ハワイのボーンフィッシュ釣行記

ガイドのケヴィンが魚の動きが活発になる前に、まずは釣り方のお手本を見せてくれた。魚を見つけるまでは1メートルくらいロッドティップからラインを出し、ロッドを持っていない手でラインとフライを持って構える(ボーンが見えたらすぐににキャストできるようにするために)。フォルスキャストは多くて3回まで。1発勝負なので、とにかくすぐキャスト。ストリッピングはとにかくゆっくり、30センチくらいずつ引く。早いときはトレバリーなど、ほかの魚が掛かる確率が高くなるらしい。フライのパターンはクレイジーチャーリーが一般的だが、黄色系のフライはヌーヌー(和名:ヤガラ/英名:Trumpetfish)などが好むとか。どっちかというと茶系の地味目なのがいいみたい。

1人30分ずつ交代でケヴィンが付いてくれた。ケヴィンが付いていない時はブラインドキャスト。とにかく目がとても良くないと見つけられない。ひたすらキャスト。ケヴィンが付いている時は、彼が言った方向にキャスト。藻が多いので、けっこうフライがひっかかってしまうが、強く引くと取れる。フライに藻が絡まってしまうので、こまめに取ることが必要。ハワイは地形の問題で陸からの風の吹き降ろしがすごい。釣りをしている間、ずーっと強風。女性の私は時々よろけてしまうほど。また、太陽が出ていないと水の中が全く見えない。そういう時はブラインドキャストのみ。風が強いのでほんと、キャストが大変。サイドキャストで風の抵抗を避けるなど、風の対処がキーポイントなのである。
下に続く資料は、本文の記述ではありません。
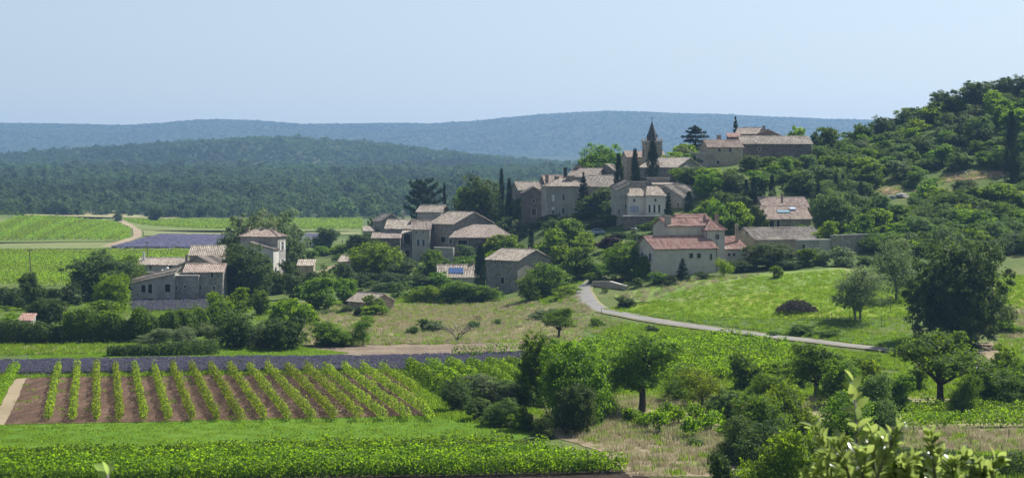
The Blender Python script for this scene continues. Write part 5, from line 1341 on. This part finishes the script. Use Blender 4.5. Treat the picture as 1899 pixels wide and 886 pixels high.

今、後ろに見えたけど向かい風だから、彼らが回ってくるのを待つしかないなぁ、といった感じである。しかし、確実に魚はいるみたい。心が躍る。
振り始めてから1時間、ケヴィンが戻ってきた。少しして右の30ヤード先にいるよ、とケヴィン。私にはまったく見えないが、とにかく言われるままにキャスト。「GOOD! ゆっくり引いて」と言われ、1回引いたとき、突然ラインがみるみるうちに走った。リールが唸る。あっという間にバッキングラインまででたときに我に返った。「かかった〜!」。隣でケヴィンが「Good job!!」と。慎重にリールでやりとりするが、かなりのパワー。巻いたと思ったらまたラインが出て行く。これぞソルトフライの醍醐味! もう感激の一言。HITしてから多分5分くらい、ようやく魚体が見えた。ケヴィンが、ボーンは人の姿を見たらもう一度走るよ、と言ったとたんに、また走っていった。かなりおもしろ〜い! ほんと、至福の時間である。それからおそらく3分ほどでケヴィンがキャッチしてくれた。銀色に光るその魚体は、ものすごくきれいだった。太陽に照らされきらきらと光っている。とうとうボーンフィッシュをキャッチした。こんなにきれいな魚は初めて見た。
ケヴィンがやさしく魚体に水をかけている。あぁ、この人はほんとにボーンフィッシュを愛し、大切にしているのだなぁ、と思う瞬間だった。ケヴィンがボーンは水の中では「ほら緑に見えるだろう?」。これを見分けているんだよ、と教えてくれた。そして「Thank you!」と言ってリリースした。サイズは6ポンド、70センチオーバー。グッドサイズだった。
ケヴィンが「Next is your turn」と石井に言った。それから私はまたブラインドキャスト。